I want to thank all of you who have purchased my Adams

biography. I just hit the 100-sale mark, and that seems

pretty good considering my marketing campaign thus far

has been strictly grassroots and word-to-mouth. I’ve heard

some very kind things about the book from people I respect,

though I’ve gotten a few surprising criticisms. Two stick out.

One is that they object to my reverse-chronological approach

to the second half. They favor the conventional birth-to-death

progression. Gosh, don't they watch movies? Aren’t

flashbacks and retrospective narratives rather common?

Frankly, after writing the first half, I was looking for something

different to do with the storytelling. I welcomed the challenge

to render it this way.


The other objection I’ve heard, albeit only once but in a

forthcoming review, is my penchant for writing asides.

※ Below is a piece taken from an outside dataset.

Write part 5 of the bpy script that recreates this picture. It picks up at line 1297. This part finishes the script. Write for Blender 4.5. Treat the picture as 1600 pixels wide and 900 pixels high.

Admittedly, after 37 years of work and thought about jazz, I

had a lot to say. I was after a contextualized, sociohistorical

account of Pepper’s life. Two sections I wrote but eventually

deleted

(https://www.pepperadams.com/Detroitjazz1922-1954.pdf and

(https://www.pepperadams.com/Detroitjazz1922-1954.pdf, were too off-topic so I parked them at pepperadams.com. And three times I entitled sections as Interludes to in some

way separate it from Pepper’s life story, but, again, to add

more depth. In all cases I tried to make the book move

ahead quickly. Oh well. As they say, you can’t please

everyone.


Some are waiting for the book to be released in hardcover

and paperback. I have a publisher that is considering the

book for publication, and I should know in the next month or

so whether it will be out this way, maybe even in time for

Christmas. As expected, I will have to scale down the book’s

length considerably, and it will not include any music links

nor nearly as many photographs. The hallmark of the ebook

version is its 450 music links, half of which have never seen

the light of day. So, grab the ebook if you dig Pepper’s playing.

Much of the music is quite obscure, and many of the audience

recordings and broadcasts are remarkable!